Occasional Muruch writer Brendan was pulled out of the shadows again by the death of composer John Barry. I (Vic) would count Barry’s beautiful theme from Somewhere In Time as one of my all-time favorite instrumentals. Brendan’s thoughts on Barry’s work follow…

One of my favorite composers of film music died this week. Career retrospectives are easy to find, so I’ve decided to post a chronology of my favorite John Barry music.

The James Bond theme is perhaps one of the most recognizable pieces of music ever composed and I heard it many times in reruns of Bond movies on Irish television growing up. I also remember a Guinness TV commercial from the mid-nineties, which used “All the Time in the World” to great effect.

The first time I really noticed Barry’s music, perhaps sadly, was in The Specialist. His score for the film was sublime, and the track “Did You Call Me?” made it onto my 1999 mixtape, pretentiously titled Life: A Soundtrack.

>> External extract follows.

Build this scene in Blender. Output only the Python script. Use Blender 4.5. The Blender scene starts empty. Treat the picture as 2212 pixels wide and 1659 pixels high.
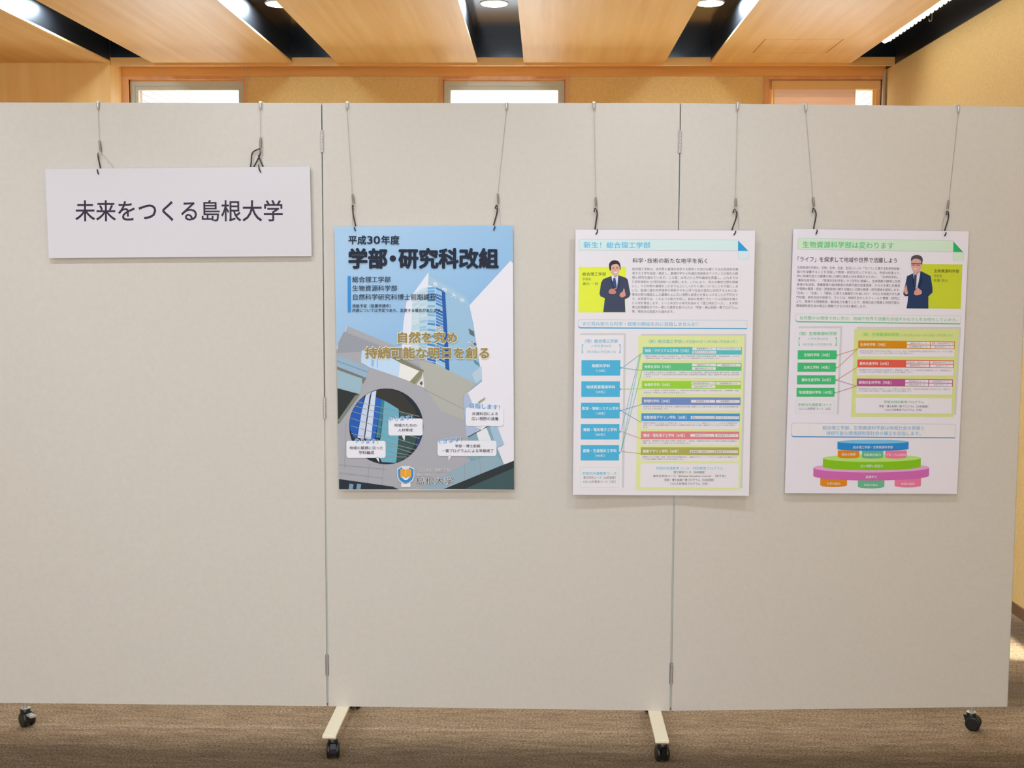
import bpy, bmesh, math, random
from mathutils import Vector, Matrix
random.seed(7)
S = bpy.context.scene
COL = S.collection

# ------------------------------------------------------------------ camera
F_PX, PITCH, YAW, ROLL = 2620.05, 0.0900, 0.02655, 0.00413
CAM = Vector((0.1522, -4.1207, 1.5978))
Z0, Z1 = 0.0859, 2.1685            # bottom and top edge of the partition panels
A_L, A_R = -0.00946, 0.0721        # fold angles of the outer panels
_fw = Vector((-math.sin(YAW) * math.cos(PITCH), math.cos(YAW) * math.cos(PITCH), -math.sin(PITCH)))
_r = Vector((math.cos(YAW), math.sin(YAW), 0))
_u = _r.cross(_fw)
_c, _s = math.cos(ROLL), math.sin(ROLL)
CR = _c * _r + _s * _u
CU = -_s * _r + _c * _u
cd = bpy.data.cameras.new('camera')
cd.sensor_width = 36
cd.sensor_fit = 'HORIZONTAL'
cd.lens = F_PX * 36 / 2212
cam = bpy.data.objects.new('camera', cd)
COL.objects.link(cam)
M3 = Matrix((CR, CU, -_fw)).transposed()
cam.matrix_world = Matrix.Translation(CAM) @ M3.to_4x4()
S.camera = cam

# ------------------------------------------------------------------ world, lights, exposure
S.view_settings.view_transform = 'Standard'
S.view_settings.look = 'None'
S.view_settings.exposure = 0.0
S.view_settings.gamma = 1.0
S.view_settings.use_curve_mapping = False
w = bpy.data.worlds.new('overcast_sky')
S.world = w
w.use_nodes = True
bg = w.node_tree.nodes['Background']
bg.inputs[0].default_value = (0.93, 0.96, 1.0, 1)
bg.inputs[1].default_value = 3.0

def sun(name, d, strength, ang):
    l = bpy.data.lights.new(name, 'SUN')
    l.energy = strength
    l.angle = ang
    l.color = (1.0, 0.95, 0.86)
    o = bpy.data.objects.new(name, l)
    o.rotation_euler = Vector(d).to_track_quat('-Z', 'Y').to_euler()
    COL.objects.link(o)
sun('sun', (-0.03, -1.0, -0.86), 20.0, 0.01)

def area(name, loc, d, sx, sy, power, color=(1, 1, 1), shape='RECTANGLE', spread=math.pi):
    l = bpy.data.lights.new(name, 'AREA')
    l.shape = shape
    l.size = sx
    l.size_y = sy
    l.energy = power
    l.color = color
    l.spread = spread
    o = bpy.data.objects.new(name, l)
    o.location = loc
    o.rotation_euler = Vector(d).to_track_quat('-Z', 'Y').to_euler()
    COL.objects.link(o)
    return o
# added fill light behind the camera, placed in an invented rear wall opening
area('rear_window_daylight', (-0.6, -6.45, 1.55), (0, 1, 0.12), 6.6, 2.3, 43, (0.70, .96, 1.28))
# added fill lights at the unseen, invented frosted lower panes of the three windows
for _x in (-2.26, -0.128, 2.0):
    area('window_daylight', (_x, 4.115, 1.62), (0, -1, -0.55), .72, 1.35, 34, (0.84, 1.0, 1.14))
DOWNLIGHT_W = 12.5

# ------------------------------------------------------------------ colour and materials
def lin(c):
    c /= 255.0
    return c / 12.92 if c <= 0.04045 else ((c + 0.055) / 1.055) ** 2.4
ILL = 0.9                         # light level the printed colours were read under
_mats = {}
def ink(r, g, b, rough=0.42):
    k = ('ink', r, g, b, rough)
    if k not in _mats:
        m = bpy.data.materials.new('ink_%d_%d_%d' % (r, g, b))
        m.use_nodes = True
        p = m.node_tree.nodes['Principled BSDF']
        p.inputs['Base Color'].default_value = (min(.9, lin(r) / ILL), min(.9, lin(g) / ILL), min(.9, lin(b) / ILL), 1)
        p.inputs['Roughness'].default_value = rough
        p.inputs['Specular IOR Level'].default_value = 0.16
        _mats[k] = m
    return _mats[k]

def mat(name, rgb, rough=.5, metal=0, spec=.5):
    m = bpy.data.materials.new(name)
    m.use_nodes = True
    p = m.node_tree.nodes['Principled BSDF']
    p.inputs['Base Color'].default_value = (lin(rgb[0]), lin(rgb[1]), lin(rgb[2]), 1)
    p.inputs['Roughness'].default_value = rough
    p.inputs['Metallic'].default_value = metal
    p.inputs['Specular IOR Level'].default_value = spec
    return m

def nodes(m):
    nt = m.node_tree
    return nt, nt.nodes, nt.links, nt.nodes['Principled BSDF']

def tex_mix(m, rgb1, rgb2, scale_vec, nscale, detail=4, lo=.35, hi=.65, bump=0.0, fine=0.0, coords='Object'):
    """two-tone noise colouring, stretched by scale_vec, plus optional fine speckle and bump"""
    nt, N, L, P = nodes(m)
    tc = N.new('ShaderNodeTexCoord')
    mp = N.new('ShaderNodeMapping')
    mp.inputs['Scale'].default_value = scale_vec
    nz = N.new('ShaderNodeTexNoise')
    nz.inputs['Scale'].default_value = nscale
    nz.inputs['Detail'].default_value = detail
    rp = N.new('ShaderNodeValToRGB')
    rp.color_ramp.elements[0].position = lo
    rp.color_ramp.elements[1].position = hi
    rp.color_ramp.elements[0].color = (lin(rgb1[0]), lin(rgb1[1]), lin(rgb1[2]), 1)
    rp.color_ramp.elements[1].color = (lin(rgb2[0]), lin(rgb2[1]), lin(rgb2[2]), 1)
    L.new(tc.outputs[coords], mp.inputs[0])
    L.new(mp.outputs[0], nz.inputs['Vector'])
    L.new(nz.outputs['Fac'], rp.inputs[0])
    out = rp.outputs[0]
    if fine:
        n2 = N.new('ShaderNodeTexNoise')
        n2.inputs['Scale'].default_value = 260
        n2.inputs['Detail'].default_value = 2
        L.new(tc.outputs[coords], n2.inputs['Vector'])
        mr = N.new('ShaderNodeMapRange')
        mr.inputs[1].default_value = .25
        mr.inputs[2].default_value = .75
        mr.inputs[3].default_value = 1 - fine
        mr.inputs[4].default_value = 1 + fine
        L.new(n2.outputs['Fac'], mr.inputs[0])
        mx = N.new('ShaderNodeVectorMath')
        mx.operation = 'SCALE'
        L.new(out, mx.inputs[0])
        L.new(mr.outputs[0], mx.inputs['Scale'])
        out = mx.outputs[0]
    L.new(out, P.inputs['Base Color'])
    if bump:
        b = N.new('ShaderNodeBump')
        b.inputs['Strength'].default_value = bump
        b.inputs['Distance'].default_value = .002
        L.new(nz.outputs['Fac'], b.inputs['Height'])
        L.new(b.outputs[0], P.inputs['Normal'])
    return m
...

Barry’s jazz-infused score for Playing By Heart: enhanced the emotional resonance of that underrated movie – the track “Remembering Chet” being a standout.

Then, at the dawning of the new millennium, I discovered Somewhere In Time. It was that rare trifecta in which book, movie adaptation and soundtrack all excel expectation. Barry’s score washed over me and has become one of my favorite albums. On a related note, the Jim Bajor CD of the same name, featuring a piano version of the movie theme, is also highly recommended.

In recent years, I’ve rediscovered some of Barry’s other work – his groundbreaking Midnight Cowboy soundtrack, his wonderful score for Dances With Wolves, and just this weekend, we watched Born Free for the first time.

His last score was for the 2001 film, Enigma.

John Barry died on January 30th, 2011 at aged 77.